Lines of data:
---
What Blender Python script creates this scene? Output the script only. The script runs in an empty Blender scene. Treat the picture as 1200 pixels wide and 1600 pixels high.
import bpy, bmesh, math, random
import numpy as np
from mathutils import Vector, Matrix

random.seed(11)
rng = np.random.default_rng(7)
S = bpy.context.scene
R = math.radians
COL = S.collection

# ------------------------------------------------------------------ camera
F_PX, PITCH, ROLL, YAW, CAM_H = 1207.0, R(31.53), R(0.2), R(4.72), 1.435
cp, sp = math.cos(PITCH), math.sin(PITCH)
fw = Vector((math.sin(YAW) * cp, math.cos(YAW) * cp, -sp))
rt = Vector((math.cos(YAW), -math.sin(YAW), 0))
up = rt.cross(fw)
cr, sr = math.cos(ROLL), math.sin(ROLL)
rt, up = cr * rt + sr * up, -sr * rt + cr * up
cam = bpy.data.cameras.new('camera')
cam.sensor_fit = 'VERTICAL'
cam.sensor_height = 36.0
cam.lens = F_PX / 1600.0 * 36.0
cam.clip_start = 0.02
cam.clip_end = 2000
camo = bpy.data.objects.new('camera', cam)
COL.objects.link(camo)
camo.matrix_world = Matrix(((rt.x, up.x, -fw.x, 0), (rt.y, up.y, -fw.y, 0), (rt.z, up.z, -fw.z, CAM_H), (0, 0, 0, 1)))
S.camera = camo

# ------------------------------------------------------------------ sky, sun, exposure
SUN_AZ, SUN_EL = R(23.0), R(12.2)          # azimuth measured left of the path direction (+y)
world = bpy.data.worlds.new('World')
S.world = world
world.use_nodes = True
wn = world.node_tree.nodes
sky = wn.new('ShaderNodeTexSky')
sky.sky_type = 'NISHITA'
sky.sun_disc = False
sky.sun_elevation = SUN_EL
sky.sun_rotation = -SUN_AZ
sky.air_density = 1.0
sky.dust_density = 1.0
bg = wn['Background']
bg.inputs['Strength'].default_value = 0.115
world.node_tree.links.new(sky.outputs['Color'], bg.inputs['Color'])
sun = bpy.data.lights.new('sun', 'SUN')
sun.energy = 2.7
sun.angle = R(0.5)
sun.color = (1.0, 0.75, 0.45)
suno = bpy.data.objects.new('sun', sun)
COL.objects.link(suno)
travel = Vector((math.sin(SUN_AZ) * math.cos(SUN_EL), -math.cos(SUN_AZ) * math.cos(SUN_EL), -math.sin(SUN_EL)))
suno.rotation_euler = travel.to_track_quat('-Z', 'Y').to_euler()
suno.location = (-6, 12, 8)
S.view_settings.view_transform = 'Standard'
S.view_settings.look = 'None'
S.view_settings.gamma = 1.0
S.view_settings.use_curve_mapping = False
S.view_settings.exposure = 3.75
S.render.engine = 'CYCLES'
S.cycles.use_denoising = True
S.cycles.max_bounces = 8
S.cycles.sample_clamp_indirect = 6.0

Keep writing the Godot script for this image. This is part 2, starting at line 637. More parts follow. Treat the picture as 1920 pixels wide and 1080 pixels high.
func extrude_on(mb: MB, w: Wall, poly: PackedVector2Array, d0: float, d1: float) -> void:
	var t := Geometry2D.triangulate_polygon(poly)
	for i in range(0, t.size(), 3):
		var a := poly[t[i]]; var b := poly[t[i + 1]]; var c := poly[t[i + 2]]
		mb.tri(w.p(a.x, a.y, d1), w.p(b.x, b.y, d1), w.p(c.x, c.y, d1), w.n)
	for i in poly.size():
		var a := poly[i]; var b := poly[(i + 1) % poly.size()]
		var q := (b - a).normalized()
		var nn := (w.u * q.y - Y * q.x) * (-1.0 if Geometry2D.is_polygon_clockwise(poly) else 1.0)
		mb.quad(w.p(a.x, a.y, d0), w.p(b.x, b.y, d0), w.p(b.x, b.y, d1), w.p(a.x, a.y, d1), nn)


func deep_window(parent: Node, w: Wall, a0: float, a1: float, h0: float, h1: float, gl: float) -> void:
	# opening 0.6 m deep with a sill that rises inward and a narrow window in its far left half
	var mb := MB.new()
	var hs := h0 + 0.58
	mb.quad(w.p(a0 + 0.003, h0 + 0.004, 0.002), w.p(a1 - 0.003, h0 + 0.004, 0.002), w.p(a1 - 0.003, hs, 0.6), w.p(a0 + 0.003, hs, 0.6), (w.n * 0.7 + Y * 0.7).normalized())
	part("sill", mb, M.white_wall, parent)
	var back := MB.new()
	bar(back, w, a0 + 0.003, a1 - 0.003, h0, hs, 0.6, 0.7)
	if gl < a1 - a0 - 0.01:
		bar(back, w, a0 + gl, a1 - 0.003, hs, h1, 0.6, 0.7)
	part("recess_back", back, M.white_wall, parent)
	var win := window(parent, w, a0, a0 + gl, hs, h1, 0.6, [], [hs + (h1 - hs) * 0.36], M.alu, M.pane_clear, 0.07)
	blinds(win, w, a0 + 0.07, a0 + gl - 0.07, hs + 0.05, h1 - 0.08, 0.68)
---
The lines from the start of the entries above through the line containing "COL = S.collection" are the ones to return, please; copy them exactly and include both ends.

Result of this task:
What Blender Python script creates this scene? Output the script only. The script runs in an empty Blender scene. Treat the picture as 1200 pixels wide and 1600 pixels high.
import bpy, bmesh, math, random
import numpy as np
from mathutils import Vector, Matrix

random.seed(11)
rng = np.random.default_rng(7)
S = bpy.context.scene
R = math.radians
COL = S.collection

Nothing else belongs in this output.